The Promotions Appeal Board also has a nominee from the Staff Association, or the Senior Officers Association when appropriate, along with two other members. The Disciplinary Appeal Board is another of these statutory bodies; its function is to adjudicate on matters involving breaches of conduct and can include dismissals. It has an outside chairman, a permanent employee of the ABC appointed by the ABC and a permanent employee elected for a three-year term by ABC permanent employees. Talks Department people haven’t lost any time here either. Tom Molomby, presently a talks officer and one of the more prominent left-wing activists in the ABC, is presently the employee representative, with Michael Cosby, of Talks, in place as Deputy Officer’s Representative. The Board may deal with appeals by employees against 1) management findings of misconduct and 2) management decisions to transfer or dismiss a permanent employee. It is virtually impossible, for instance, to transfer an unwilling employee to another job within the ABC (at the same pay) without facing the distinct probability of a procedural nightmare of tribunals and hearings. The ABC rarely ever tries. The last two cases heard in the Victorian Branch of the ABC took place about fifteen years ago.

The ABC’s Board of Management also has elected staff representatives. These representatives usually know more about what is happening in the ABC, even in the management sphere, than the Commission and sometimes they know even more than senior management itself. Needless to say, their strategic position gives them considerable power to influence decisions. The current elected representative for radio on the Board, Mark Aarons, “reports back” to staff by way of a monthly newsletter which is often used to fire off broadsides at the Commission. The ABC house journal, Scan, also provides a page for the elected representatives of the management Board. Aarons, as a result of all of this elaborate apparatus is, at the age of thirty, one of the most powerful men in the ABC. Presumably he must now see at least some merit in “bourgeois democracy”, despite his regular anti-American, anti-Western and anti-capitalist contributions to Radio Talks programming. He has, at least since 1977, ceased his financial contributions to the Communist newspaper Tribune.

4. What is to be done? The Government has a golden opportunity at the moment to perform the major operation on old Aunty that has been long overdue, that is, if it is prepared to grasp the nettle. Alas, the Australian Broadcasting Corporation Bill (1982), which is presently before Parliament, is quite inadequate given the seriousness of the problem.

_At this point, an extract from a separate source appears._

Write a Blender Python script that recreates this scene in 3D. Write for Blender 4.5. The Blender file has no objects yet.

What ails the ABC, above all, is legalistic and bureaucratic strangulation. Staff are no longer effectively accountable to management, nor is management to the Commission. As much as the Commission might like to think it can impose its will on the organisation, the sad but inescapable truth is, it can’t. It hasn’t the means by which to give effect to its policies and, even when it tries, it is invariably subverted by the deathly inertia bred by a truly horrific maze of procedural and legal obstacles. No genuinely creative and imaginative broadcasting system can long survive without the administrative flexibility which such creativity demands and which the present ABC so obviously lacks.

The story which I have just outlined is just one consequence, albeit an extremely serious one, of the glaring inadequacies of the present structures and procedures of the ABC.

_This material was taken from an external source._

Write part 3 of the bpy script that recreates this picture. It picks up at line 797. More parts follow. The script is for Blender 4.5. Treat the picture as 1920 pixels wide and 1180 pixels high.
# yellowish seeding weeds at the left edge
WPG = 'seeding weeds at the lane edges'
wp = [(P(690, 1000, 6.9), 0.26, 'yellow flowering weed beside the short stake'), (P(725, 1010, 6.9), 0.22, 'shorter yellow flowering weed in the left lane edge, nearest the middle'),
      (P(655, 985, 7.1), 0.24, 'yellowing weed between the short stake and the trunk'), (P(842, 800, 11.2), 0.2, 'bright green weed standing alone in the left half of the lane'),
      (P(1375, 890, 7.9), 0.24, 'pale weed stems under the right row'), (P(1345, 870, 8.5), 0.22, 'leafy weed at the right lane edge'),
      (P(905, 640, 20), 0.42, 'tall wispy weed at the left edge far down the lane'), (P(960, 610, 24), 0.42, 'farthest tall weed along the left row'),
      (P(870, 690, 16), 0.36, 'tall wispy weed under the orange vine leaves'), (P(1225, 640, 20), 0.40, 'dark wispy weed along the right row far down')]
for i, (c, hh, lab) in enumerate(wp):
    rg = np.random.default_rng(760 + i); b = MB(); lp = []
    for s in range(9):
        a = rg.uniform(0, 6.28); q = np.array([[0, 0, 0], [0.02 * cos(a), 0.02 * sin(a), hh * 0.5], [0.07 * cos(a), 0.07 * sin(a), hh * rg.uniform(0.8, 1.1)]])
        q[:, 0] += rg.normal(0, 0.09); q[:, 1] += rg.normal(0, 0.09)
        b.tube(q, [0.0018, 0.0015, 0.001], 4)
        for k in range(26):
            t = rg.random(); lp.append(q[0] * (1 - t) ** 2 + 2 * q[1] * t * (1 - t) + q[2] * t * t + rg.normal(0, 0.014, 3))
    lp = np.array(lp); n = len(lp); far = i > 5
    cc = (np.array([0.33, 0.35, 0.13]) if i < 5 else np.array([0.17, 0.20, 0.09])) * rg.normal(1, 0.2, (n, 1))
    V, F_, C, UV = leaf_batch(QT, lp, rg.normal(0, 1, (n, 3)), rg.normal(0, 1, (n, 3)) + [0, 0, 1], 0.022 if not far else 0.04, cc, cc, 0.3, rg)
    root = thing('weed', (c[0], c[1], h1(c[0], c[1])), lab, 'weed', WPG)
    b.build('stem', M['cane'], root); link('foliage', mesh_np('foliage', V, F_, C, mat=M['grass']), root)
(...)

The Bill before Parliament has been lauded by the Minister for its break with the Public Service Board. But what has been missed by almost everyone is the plethora of public-service-type provisions and constraints that are still to be found in the Bill and which will ensure that Aunty’s present ailments will simply be disguised rather than cured.

The Bill should be radically rewritten before being passed. The Government should scrap all provisions for staff-elected representatives relating to appointments, promotions, transfers and dismissals. These decisions should rest with management, and particularly with the Commission, which, unlike management, is accountable to Parliament and the public.

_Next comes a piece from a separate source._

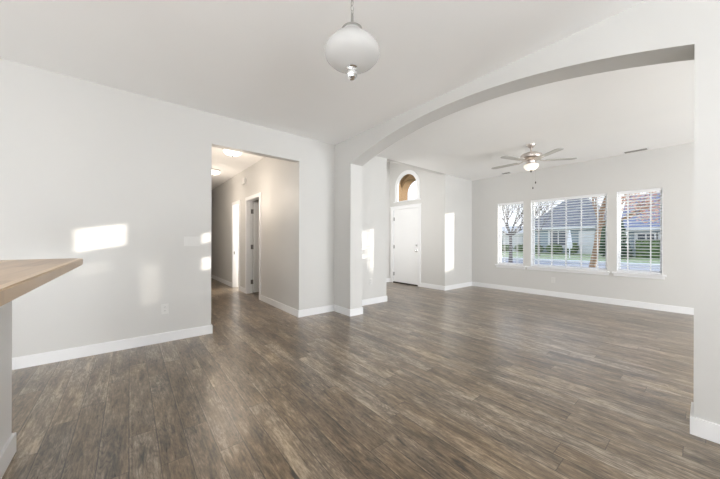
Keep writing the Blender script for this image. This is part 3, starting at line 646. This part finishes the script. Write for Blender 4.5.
def conifer(x, y, r, h, label):
    t = thing('conifer', label, 'tree', (x, y, zg(y) - 0.03))
    b = B()
    for k in range(7):
        z0 = 0.15 + (h - 0.3) * k / 7; rr = r * (1 - k / 7.6); lathe(b, [(0, z0 + (h / 7) * 1.5), (rr * 0.45, z0 + h / 7 * 0.8), (rr, z0), (rr * 0.5, z0 + 0.05), (0, z0 + 0.06)], n=14)
    def f():
        k = random.random() ** 1.6; a = random.uniform(0, 6.28); q = r * (1 - k) * random.uniform(0.8, 1.08) + 0.03
        return (q * math.cos(a), q * math.sin(a), 0.15 + k * (h - 0.2))
    leaves(b, f, 900, 0.17); obj('foliage', b, GREEN2, t)
    b = B(); tube(b, [(0, 0, -0.03), (0, 0, 0.4)], 0.09, 8); obj('trunk', b, BARKG, t)
shrub(-16.2, 36.6, 1.1, 0.6, 0.95, 240, 'low dark green shrub before the pale house')
shrub(-14.3, 36.6, 0.8, 0.6, 1.0, 240, 'low dark green shrub right of the bare tree trunk')
shrub(-5.95, 33.0, 0.7, 0.7, 3.3, 700, 'dark green shrub right of the leaning tan trunk, by the garage', GREEN2, 'evergreen_shrub', None)
conifer(-4.72, 32.6, 0.75, 3.4, 'dark green conifer left of the long hedge, seen through the right window')

def branch(b, p, d, r, L, depth, n=6, spread=0.55, tips=None):
    p = Vector(p); d = Vector(d).normalized(); pts = [p]; rr = [r]
    for k in range(3):
        d = (d + Vector((random.uniform(-.14, .14), random.uniform(-.14, .14), random.uniform(-.02, .12)))).normalized(); p = p + d * L / 3; pts.append(p); rr.append(r * (1 - 0.14 * (k + 1)))
    tube(b, pts, rr, n)
    if depth == 0:
        if tips is not None: tips.append(p)
        return
    for k in range(3 if depth > 1 else 2):
        dd = (d + Vector((random.uniform(-1, 1), random.uniform(-1, 1), random.uniform(-0.1, 0.7))) * spread).normalized()
        branch(b, p if k else pts[2], dd, r * 0.58, L * 0.78, depth - 1, max(4, n - 1), spread, tips)
# bare tree beyond the left window
t = thing('bare_tree', 'bare grey tree with forked branches behind the left window', 'tree', (-9.3, 22.0, -0.42))
b = B(); tube(b, [(0, 0, -0.03), (0.03, 0, 1.0), (0.0, 0, 2.1)], [0.16, 0.11, 0.10], 8); obj('trunk', b, BARKG, t)
b = B()
for d in ((-0.45, 0, 1), (0.12, 0.1, 1), (0.75, 0, 0.9), (-0.9, 0.1, 0.45), (0.95, -0.1, 0.4), (-0.1, -0.3, 1)): branch(b, (0, 0, 2.0), d, 0.085, 1.2, 3, 5, 0.6)
obj('branches', b, BARKG, t)
t = thing('bare_tree', 'fine twigged bare tree in front of the slate roof, behind the wide window', 'tree', (-10.6, 31.5, zg(31.5) - 0.04))
b = B(); tube(b, [(0, 0, -0.03), (0.03, 0, 1.2), (0.0, 0, 2.4)], [0.10, 0.08, 0.07], 8); obj('trunk', b, BARKG, t)
b = B()
for d in ((-0.5, 0, 1), (0.1, 0.1, 1), (0.7, 0, 0.9), (-0.8, 0.1, 0.6)): branch(b, (0, 0, 2.35), d, 0.05, 1.3, 4, 4, 0.6)
obj('branches', b, BARKG, t)
# rust leaved tree in the near yard
t = thing('rust_leaved_tree', 'small tree with leaning tan trunk and rust red leaves between windows', 'tree', (-2.72, 13.0, -0.44))
b = B(); trunk = [(0.0, 0, -0.02), (0.05, 0, 0.6), (0.16, 0, 1.3), (0.22, 0.05, 1.9), (0.33, 0.05, 2.6), (0.48, 0.0, 3.3)]; tube(b, trunk, [0.115, 0.10, 0.085, 0.075, 0.06, 0.035], 10); obj('trunk', b, BARK, t, True)
b = B(); tips = []
for d in ((1.0, 0, 0.55), (0.9, 0.3, 0.8), (0.3, -0.3, 1), (1.0, -0.3, 0.35), (-0.3, 0.2, 1), (0.8, 0, 0.25)): branch(b, (0.25, 0.03, 2.1 + random.uniform(0, 0.7)), d, 0.045, 0.75, 2, 5, 0.6, tips)
obj('branches', b, BARK, t)
b = B(); leaves(b, lambda: inell((1.6, 0, 3.05), (0.95, 0.9, 0.85)), 1900, 0.085); leaves(b, lambda: inell((0.7, 0.1, 3.6), (0.9, 0.8, 0.8)), 260, 0.09); obj('foliage', b, REDL, t)
# added tree out of view, placed to keep low sun off the wide window
t = thing('shade_evergreen', 'added dense evergreen out of view, shading the wide window', 'tree', (3.05, 13.0, -0.44))
b = B(); bmesh.ops.create_icosphere(b, subdivisions=4, radius=1)
for v in b.verts:
    k = 0.97 + random.uniform(-0.04, 0.04); v.co = Vector((v.co.x * 0.66 * k, v.co.y * 0.66 * k, 2.0 + v.co.z * 2.0 * k))
leaves(b, lambda: inell((0, 0, 2.0), (0.68, 0.68, 2.0)), 1200, 0.12); obj('foliage', b, GREEN2, t)
b = B(); tube(b, [(0, 0, -0.02), (0, 0, 1.5)], 0.09, 8); obj('trunk', b, BARKG, t)
shrub(4.32, 13.0, 0.5, 0.5, 3.25, 500, 'added tall narrow shrub out of view, shading the right window', GREEN2, 'evergreen_shrub', None)  # added unseen shrub, blocks the lower sun through the right window
# white wrapped post on the far lawn
t = thing('lawn_post', 'slim white post with tapered white cover on far lawn', 'post', (-7.75, 30.2, zg(30.2) - 0.05))
b = B(); tube(b, [(0, 0, 0), (0, 0, 1.0)], 0.045, 8); obj('pole', b, VINYL, t)
b = B(); lathe(b, [(0, 0.9), (0.16, 0.9), (0.22, 1.15), (0.17, 1.6), (0.10, 2.1), (0.05, 2.5), (0, 2.6)], n=14); obj('cover', b, VINYL, t, True)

The quality of senior management will also have to be improved, and the most effective way of doing that is to advertise openly for candidates outside the ABC with a preference for people who can demonstrate intellectual agility and seriousness and maybe even a touch of adventurousness. Also, there is a strong argument for appointing such people on five-year renewable contracts.

The same should apply for positions lower down the scale. Positions for such crucial positions as producers should also be openly advertised, initially with an eye to breaking up the ideological “group-think” quality of far too many departments in the ABC, most obviously found in the Department of Talks and Documentaries but also characteristic of other departments such as the Religious department, Drama and Features, and Television Public Affairs. Only then are we likely to see a real break in the cycle of intellectual sterility and mediocrity which characterises so many program and administrative departments in the present ABC.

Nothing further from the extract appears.